Science & Outdoors
Michelle Stevens will participate in the National Science Foundation’s internship program for the second time this summer.
Student to participate in NSF research program
The Pointer
nmeye177@uwsp.edu
Michelle Stevens, a University of Wisconsin-Stevens Point physics major, has been selected for the second time into the National Science Foundation’s Research Experiences for Undergraduates internship program. She will conduct research at the California Institute of Technology in Pasadena, Calif.
Last year eight students from UW-SP, including Stevens, were selected to be involved with the prestigious student research program over the summer. Students who completed their internships last summer said the opportunity and experience has greatly changed their lives.
“The REU greatly aided the decisions governing my future,” said Karl Larsen who conducted his internship at Montana State University last summer. “It solidified my thought regarding graduate school engineering and whether or not to attend.”
Stevens, who completed her REU last summer at Notre Dame, will get another chance to develop her skills at Caltech at one of the top schools in the country in the field of physics. Stevens said she is looking forward to the opportunity to work at the institute.
“I applied to six different programs, but Caltech was my top choice, and I wasn’t very optimistic about being accepted, since they’re a really good school for physics,” said Stevens. “I did a happy dance when I got in.”
Placement into the REU program is extremely competitive. The NSF funds these research programs at schools across the U.S. Students then compete against hundreds of applicants for a few spots at each university involved. Caltech received hundreds of applicants and Stevens was selected for one of their 20 spots.
“Generally, any physics major is eligible, provided they’re not graduating, but realistically you need to have some prior research experience, decent grades and stellar letters of recommendation to get in,” said Stevens.

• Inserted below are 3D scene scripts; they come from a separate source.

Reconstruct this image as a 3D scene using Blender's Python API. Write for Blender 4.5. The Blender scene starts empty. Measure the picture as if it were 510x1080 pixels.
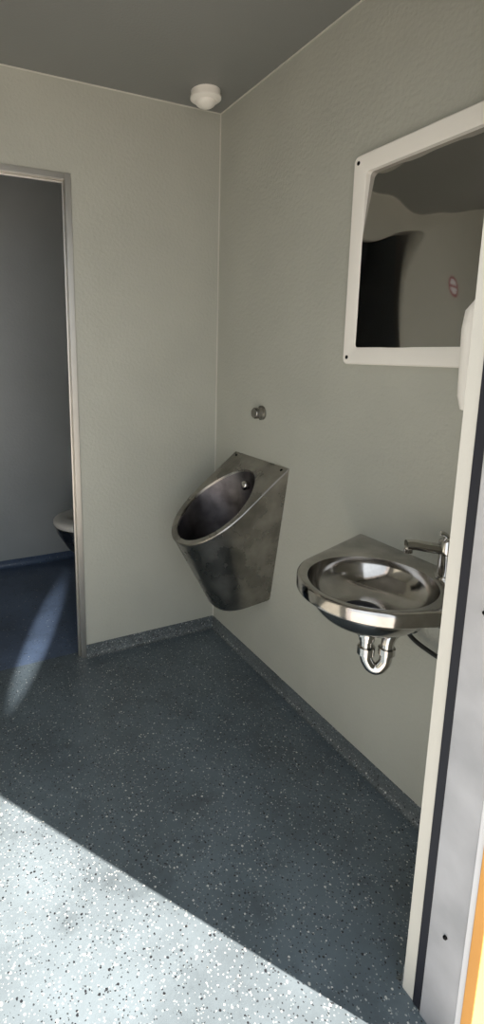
import bpy, bmesh, math
from mathutils import Vector, Matrix
import random
random.seed(4)
C=bpy.context.scene.collection
# ------------------------------------------------------------ materials
def mat(name):
    m=bpy.data.materials.new(name);m.use_nodes=True
    nt=m.node_tree;b=nt.nodes['Principled BSDF'];return m,nt,b
def N(nt,t,**k):
    n=nt.nodes.new(t)
    for a,v in k.items(): setattr(n,a,v)
    return n
def simple(name,col,rough=.5,metal=0.,bump=0,bscale=50,var=0,aniso=None,noise_rough=0,detail=4,vscale=3):
    m,nt,b=mat(name)
    b.inputs['Base Color'].default_value=(*col,1);b.inputs['Roughness'].default_value=rough;b.inputs['Metallic'].default_value=metal
    tc=N(nt,'ShaderNodeTexCoord')
    if bump:
        n=N(nt,'ShaderNodeTexNoise');n.inputs['Scale'].default_value=bscale;n.inputs['Detail'].default_value=detail
        if aniso:
            mp=N(nt,'ShaderNodeMapping');mp.inputs['Scale'].default_value=aniso
            nt.links.new(tc.outputs['Object'],mp.inputs[0]);nt.links.new(mp.outputs[0],n.inputs['Vector'])
        else: nt.links.new(tc.outputs['Object'],n.inputs['Vector'])
        bp=N(nt,'ShaderNodeBump');bp.inputs['Strength'].default_value=bump;bp.inputs['Distance'].default_value=.002
        nt.links.new(n.outputs['Fac'],bp.inputs['Height']);nt.links.new(bp.outputs[0],b.inputs['Normal'])
    if var:
        n2=N(nt,'ShaderNodeTexNoise');n2.inputs['Scale'].default_value=vscale;n2.inputs['Detail'].default_value=5
        nt.links.new(tc.outputs['Object'],n2.inputs['Vector'])
        r=N(nt,'ShaderNodeValToRGB')
        r.color_ramp.elements[0].position=.3;r.color_ramp.elements[1].position=.7
        r.color_ramp.elements[0].color=(*[c*(1-var) for c in col],1);r.color_ramp.elements[1].color=(*[min(1,c*(1+var)) for c in col],1)
        nt.links.new(n2.outputs['Fac'],r.inputs[0]);nt.links.new(r.outputs[0],b.inputs['Base Color'])
        if noise_rough:
            mr=N(nt,'ShaderNodeMapRange');mr.inputs['To Min'].default_value=rough-noise_rough;mr.inputs['To Max'].default_value=rough+noise_rough
            nt.links.new(n2.outputs['Fac'],mr.inputs[0]);nt.links.new(mr.outputs[0],b.inputs['Roughness'])
    return m
WALL=simple('fibreglass_wall',(.432,.434,.382),.40,0,1.0,75,.05,detail=2.5)
CEIL=simple('ceiling_panel',(.225,.23,.218),.5,0,.35,120,.03,detail=2)
CWALL=simple('cubicle_wall',(.45,.47,.465),.4,0,.6,75,.05,detail=2)
SEAL=simple('sealant',(.60,.59,.53),.5,0,.1,60)
STEEL=simple('brushed_steel',(.30,.285,.262),.28,1,.12,60,.36,(1,1,12),.12,vscale=9)
STEELI=simple('dark_rough_steel',(.15,.14,.148),.40,1,.3,40,.45,None,.1,vscale=14)  # darker, rougher, mottled steel for the urinal interior
POL=simple('polished_steel',(.47,.45,.43),.14,1,.06,14,.24,None,.07,vscale=14,detail=1)
FRAME=simple('steel_frame',(.55,.53,.49),.35,1,.05,60,.1)
CHROME=simple('chrome',(.58,.57,.55),.09,1,.01,20)
CREAM=simple('cream_gelcoat',(.60,.585,.53),.45,0,.2,120,.04)
WPLAS=simple('white_plastic',(.86,.83,.77),.35,0,.03,50,.02)
RUB=simple('black_rubber',(.010,.011,.018),.55,0,.1,90)
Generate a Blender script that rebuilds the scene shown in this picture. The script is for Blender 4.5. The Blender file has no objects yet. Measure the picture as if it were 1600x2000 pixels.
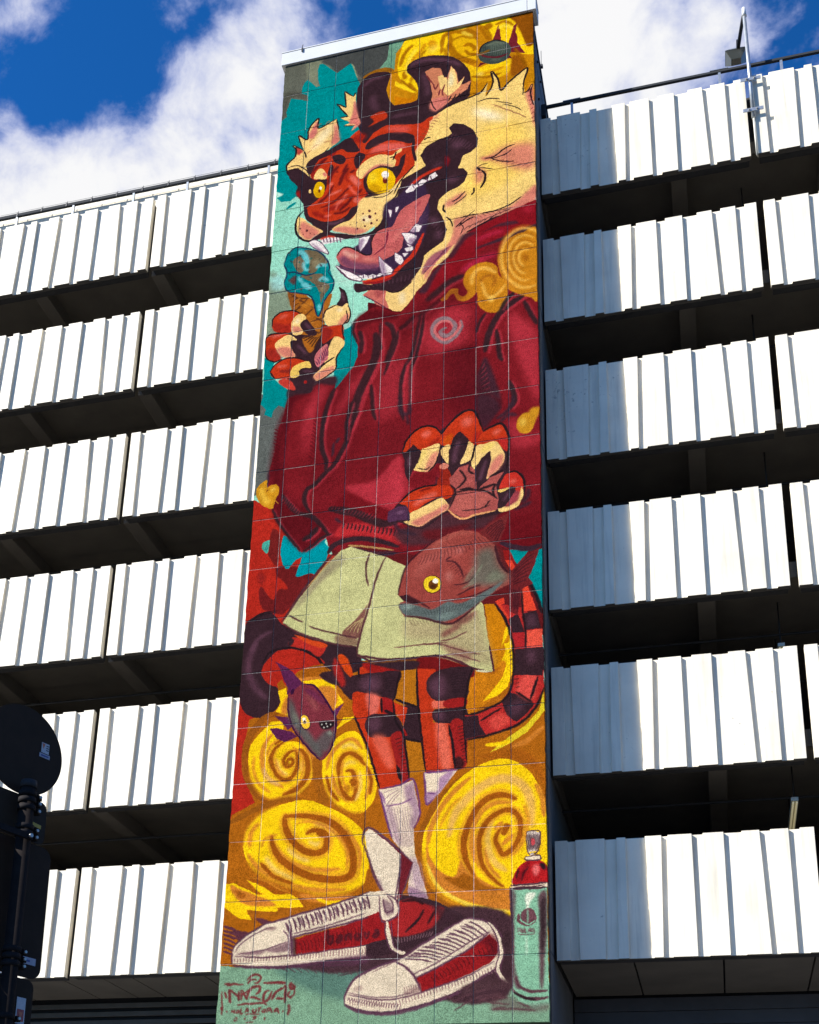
import bpy, bmesh, math, random
import numpy as np
from mathutils import Vector, Matrix
random.seed(7)
SC = bpy.context.scene
COL = SC.collection
K = 0.527            # one concrete block width in metres
GZ = 43.0            # ground lies 43 block widths under the first joint
def W(u, d, z): return Vector((u * K, d * K, (z + GZ) * K))

# ------------------------------------------------------------------ camera
cam_d = bpy.data.cameras.new('camera'); cam = bpy.data.objects.new('camera', cam_d); COL.objects.link(cam)
cam_d.sensor_fit = 'AUTO'; cam_d.sensor_width = 36.0
cam_d.lens = 36.0 * 2536.423 / 2000.0
cam_d.shift_x = (800 - 683.974) / 2000.0
cam_d.shift_y = (1621.471 - 1000) / 2000.0
cam_d.clip_start = 0.1; cam_d.clip_end = 3000
yaw, pitch, roll = 0.28365111, 0.34998261, 0.03876931
f_ = Vector((-math.sin(yaw) * math.cos(pitch), math.cos(yaw) * math.cos(pitch), math.sin(pitch)))
r_ = Vector((math.cos(yaw), math.sin(yaw), 0)); u_ = r_.cross(f_)
r2 = math.cos(roll) * r_ + math.sin(roll) * u_; u2 = -math.sin(roll) * r_ + math.cos(roll) * u_
m = Matrix.Identity(4)
for i in range(3): m[i][0], m[i][1], m[i][2] = r2[i], u2[i], -f_[i]
m.translation = W(12.878735, -31.876552, -39.873189)
cam.matrix_world = m
SC.camera = cam

# ------------------------------------------------------------------ light, sky, exposure
SUN_EL, SUN_AZ = math.radians(34), math.radians(57)      # azimuth left of the wall's outward normal
to_sun = Vector((-math.sin(SUN_AZ) * math.cos(SUN_EL), -math.cos(SUN_AZ) * math.cos(SUN_EL), math.sin(SUN_EL)))
sun_d = bpy.data.lights.new('sun', 'SUN'); sun_d.energy = 5.0; sun_d.angle = math.radians(0.4); sun_d.color = (1.0, 0.955, 0.885)
sun = bpy.data.objects.new('sun', sun_d); COL.objects.link(sun)
sun.rotation_euler = (-to_sun).to_track_quat('-Z', 'Y').to_euler(); sun.location = W(-20, -40, 20)
vs = SC.view_settings
vs.view_transform = 'Standard'; vs.look = 'None'; vs.gamma = 1.0; vs.use_curve_mapping = False
vs.exposure = 1.0
world = bpy.data.worlds.new('World'); SC.world = world; world.use_nodes = True
nt = world.node_tree; nt.nodes.clear()
def N(t, typ, **kw):
    n = t.nodes.new(typ)
    for k, v in kw.items(): setattr(n, k, v)
    return n
def math_(t, op, a, b=None, clamp=False):
    n = N(t, 'ShaderNodeMath', operation=op, use_clamp=clamp)
    for i, v in enumerate((a, b)):
        if v is None: continue
        if hasattr(v, 'links'): t.links.new(v, n.inputs[i])
        else: n.inputs[i].default_value = v
    return n.outputs[0]
sky = N(nt, 'ShaderNodeTexSky', sky_type='NISHITA', sun_disc=False)
sky.sun_elevation = SUN_EL; sky.sun_rotation = math.atan2(to_sun.x, to_sun.y) % (2 * math.pi)
sky.air_density = 1.0; sky.dust_density = 0.3; sky.ozone_density = 3.0
tc = N(nt, 'ShaderNodeTexCoord')
sep = N(nt, 'ShaderNodeSeparateXYZ'); nt.links.new(tc.outputs['Generated'], sep.inputs[0])
zz = math_(nt, 'ADD', math_(nt, 'MAXIMUM', sep.outputs[2], 0.0), 0.12)
cmb = N(nt, 'ShaderNodeCombineXYZ')
nt.links.new(math_(nt, 'DIVIDE', sep.outputs[0], zz), cmb.inputs[0]); nt.links.new(math_(nt, 'DIVIDE', sep.outputs[1], zz), cmb.inputs[1])
def noise(t, vec, scale, detail, rough=0.5, dist=0.0):
    n = N(t, 'ShaderNodeTexNoise'); n.inputs['Scale'].default_value = scale; n.inputs['Detail'].default_value = detail
    n.inputs['Roughness'].default_value = rough; n.inputs['Distortion'].default_value = dist
    if vec is not None: t.links.new(vec, n.inputs['Vector'])
    return n.outputs['Fac']
big = noise(nt, tc.outputs['Generated'], 7.5, 8.0, 0.58, 0.2)
fine = noise(nt, tc.outputs['Generated'], 20.0, 9.0, 0.6, 0.25)
cover = math_(nt, 'ADD', math_(nt, 'MULTIPLY', big, 0.5), math_(nt, 'MULTIPLY', fine, 0.5))
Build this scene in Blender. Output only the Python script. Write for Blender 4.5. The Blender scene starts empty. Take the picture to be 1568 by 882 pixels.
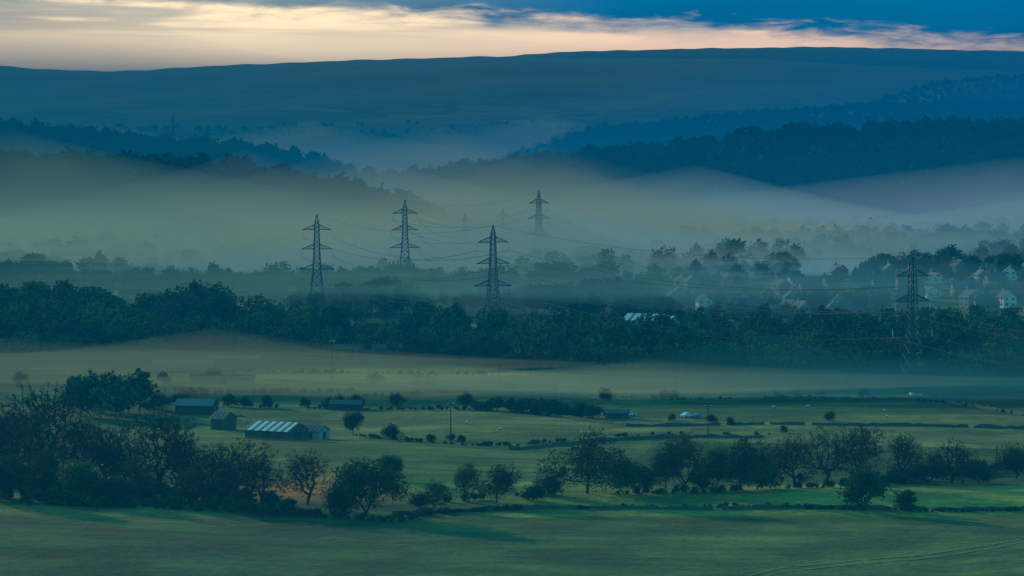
import bpy, math, random, time
import numpy as np
from mathutils import Vector
T0=time.time()
random.seed(3)
F=6385.0; CZ=100.0; HY=150.0
def X(px,D): return (px-784.0)/F*D
def Z(py,D): return CZ-(py-HY)/F*D
def ss(t):
    t=np.clip(t,0,1); return t*t*(3-2*t)
scn=bpy.context.scene
scn.view_settings.view_transform='Standard'; scn.view_settings.look='None'; scn.view_settings.exposure=0
COL=scn.collection

# ---------------------------------------------------------------- terrain height
RID={
 'moorB':(9500,[(-400,120),(400,112),(600,104),(780,86),(850,80),(1000,76),(1100,74),(1270,72),(1400,75),(1568,79),(2000,84)],0,1500,8000),
 'moorA':(7500,[(-600,98),(0,101),(90,107),(180,110),(300,103),(480,95),(700,88),(780,87),(900,90),(1150,91),(1300,100),(1568,112),(2200,120)],0,3100,900),
 'B1':(6000,[(1200,190),(1370,143),(1420,126),(1490,116),(1568,113),(2100,112)],8,700,900),
 'B2':(5000,[(700,260),(880,198),(1050,180),(1180,166),(1300,158),(1420,154),(1568,150),(2100,140)],9,700,700),
 'B3':(3800,[(450,320),(600,268),(650,264),(700,258),(750,250),(800,244),(880,236),(920,230),(1000,222),(1100,210),(1180,198),(1300,193),(1400,190),(1568,188),(2200,185)],12,700,600),
 'C1':(4200,[(-700,180),(0,188),(60,192),(150,199),(220,211),(330,216),(400,224),(450,234),(500,242),(540,257),(580,270),(640,320)],11,600,500),
 'C2':(2900,[(-800,225),(0,232),(60,240),(150,243),(260,246),(360,252),(430,263),(480,275),(560,290),(620,302),(660,316),(690,345),(705,400)],12,520,500),
 'Dr':(2400,[(1330,410),(1380,395),(1440,386),(1500,372),(1568,352),(1900,300)],11,260,400),
 'V':(2130,[(940,476),(1040,440),(1250,430),(1400,426),(1568,418),(2000,410)],0,300,220),
 'E':(1680,[(-600,445),(0,443),(100,437),(200,455),(300,450),(360,468),(430,492),(500,520)],13,130,200),
}
RX={}
for k,(D,pts,th,wf,wb) in RID.items():
    RX[k]=(np.array([X(p[0],D) for p in pts]),np.array([Z(p[1],D)-th for p in pts]))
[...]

Stevens will be working on the Caltech campus with two research professors and possibly a few graduate students. She’ll be working on the Laser Interferometry Gravitational Wave Observation project, which is jointly run by Caltech and the Massachusetts Institute of Technology.
“Just like sound waves or water waves, the movement of massive astronomical objects creates waves in the fabric of space-time,” said Stevens, explaining exactly what she’ll be working on. “If we can detect these waves, we can learn a lot about the bodies that created them and the physics that’s going on there.”
Stevens will be working on designing something called an “Optical Gyroscope.” The “Optical Gyroscope” will be used at each of the LIGO detectors so researchers can get a better look at these gravitational waves.
The REU will significantly aid Stevens in pursuing her goal of being able to teach and research physics for the rest of her life as a professor at a university.
“Caltech has housed some of modern science’s great physicists, like Richard Feynman, Kip Thorne and a host of others,” said Stevens. “They’re a top-notch research institution, definitely among the best in physics, so having that on my resume before grad school will be really good.”
Stevens will start the program on June 16 and conduct research for ten weeks before returning on August 21 and Stevens said she wouldn’t spend her summer any other way.
“I get to be a part of this big project that is attempting to understand more about the universe that we live in,;that’s cool,” she said. “I love physics, so the opportunity to get paid to do what I love to do over the summer is awesome.”